# Information provided:
=======

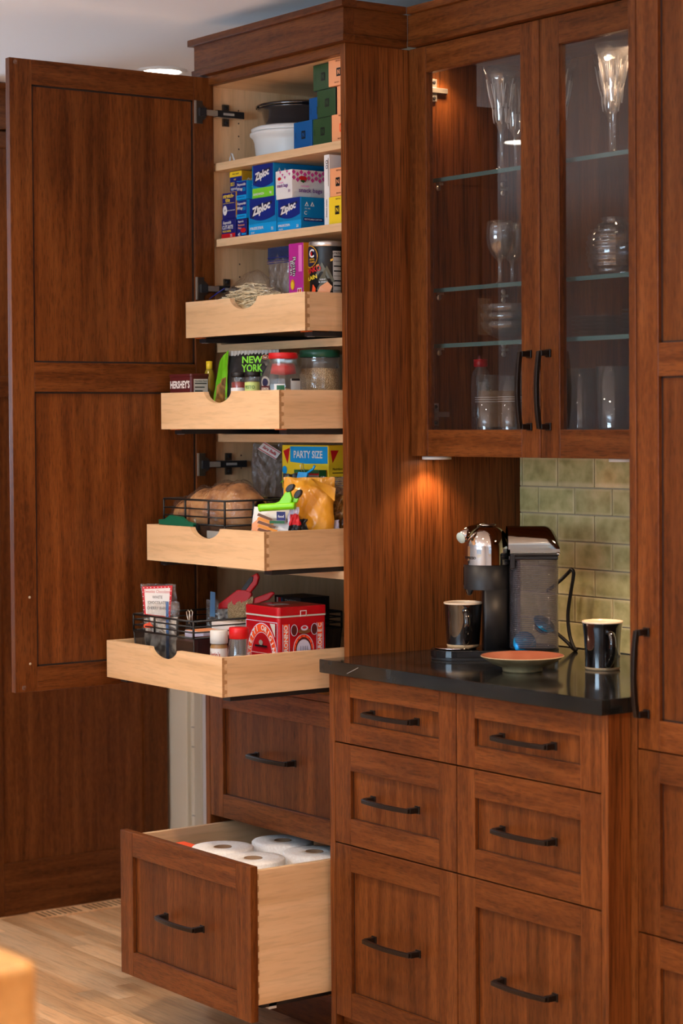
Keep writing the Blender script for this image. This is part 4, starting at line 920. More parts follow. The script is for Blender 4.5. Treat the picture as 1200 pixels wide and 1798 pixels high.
t = jar('red_preserve_jar', 'small jar of dark red preserve with a black lid in the second tray', -0.2785, -0.1105, T2, .0185, .1185, C['black'], REDSP, .012, neck=.86, fillh=.80)
Print((0, 0, 0), R=.0187, a0=CLA).quad(-.024, .030, .024, .082, C['white']).text('red pepper', 0, .06, .008, C['red']).done(t)
t = jar('pesto_jar', 'small jar of olive green pesto with a pale green label and black lid', -0.2200, -0.1110, T2, .0180, .1185, C['black'], OLIVES, .012, neck=.86, fillh=.80)
Print((0, 0, 0), R=.0182, a0=CLA).quad(-.026, .030, .026, .094, C['pgreen']).text('PESTO', -.002, .082, .010, C['green'], w=.026).done(t)
t = thing('nut_jar', 'big-shouldered clear jar of nuts with a red screw lid in the second tray', 'jar', (-0.1395, -0.0800, T2))
R_ = .0535
MB().lathe([(.0005, 0), (R_*.9, 0), (R_, .006), (R_, .088), (R_*.97, .100), (.034, .136), (.0315, .139), (.0315, .148)], 0, 0, JARP, 8, rot=PI/8+CLA, smooth=False).lathe([(.0312, .130), (.0312, .148)], 0, 0, JARP, 36).build('jar_body', t)
MB().lathe([(.0005, .0015), (R_*.88, .0015), (R_*.96, .006), (R_*.96, .070), (.0005, .080)], 0, 0, NUTS, 8, rot=PI/8+CLA, smooth=False).build('contents', t)
MB().lathe([(.0322, .146), (.0335, .1465), (.0335, .1585), (.032, .160), (.0005, .160)], 0, 0, C['red'], 48).build('lid', t)
MB().lathe([(.0005, .108), (.030, .112), (.026, .135), (.0005, .136)], 0, 0, C['red'], 24).build('inner_scoop', t)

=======

# Aim of the exercise:
Repeat the material exactly as it reads, without any of its pictures.

# Answer:
Keep writing the Blender script for this image. This is part 4, starting at line 920. More parts follow. The script is for Blender 4.5. Treat the picture as 1200 pixels wide and 1798 pixels high.
t = jar('red_preserve_jar', 'small jar of dark red preserve with a black lid in the second tray', -0.2785, -0.1105, T2, .0185, .1185, C['black'], REDSP, .012, neck=.86, fillh=.80)
Print((0, 0, 0), R=.0187, a0=CLA).quad(-.024, .030, .024, .082, C['white']).text('red pepper', 0, .06, .008, C['red']).done(t)
t = jar('pesto_jar', 'small jar of olive green pesto with a pale green label and black lid', -0.2200, -0.1110, T2, .0180, .1185, C['black'], OLIVES, .012, neck=.86, fillh=.80)
Print((0, 0, 0), R=.0182, a0=CLA).quad(-.026, .030, .026, .094, C['pgreen']).text('PESTO', -.002, .082, .010, C['green'], w=.026).done(t)
t = thing('nut_jar', 'big-shouldered clear jar of nuts with a red screw lid in the second tray', 'jar', (-0.1395, -0.0800, T2))
R_ = .0535
MB().lathe([(.0005, 0), (R_*.9, 0), (R_, .006), (R_, .088), (R_*.97, .100), (.034, .136), (.0315, .139), (.0315, .148)], 0, 0, JARP, 8, rot=PI/8+CLA, smooth=False).lathe([(.0312, .130), (.0312, .148)], 0, 0, JARP, 36).build('jar_body', t)
MB().lathe([(.0005, .0015), (R_*.88, .0015), (R_*.96, .006), (R_*.96, .070), (.0005, .080)], 0, 0, NUTS, 8, rot=PI/8+CLA, smooth=False).build('contents', t)
MB().lathe([(.0322, .146), (.0335, .1465), (.0335, .1585), (.032, .160), (.0005, .160)], 0, 0, C['red'], 48).build('lid', t)
MB().lathe([(.0005, .108), (.030, .112), (.026, .135), (.0005, .136)], 0, 0, C['red'], 24).build('inner_scoop', t)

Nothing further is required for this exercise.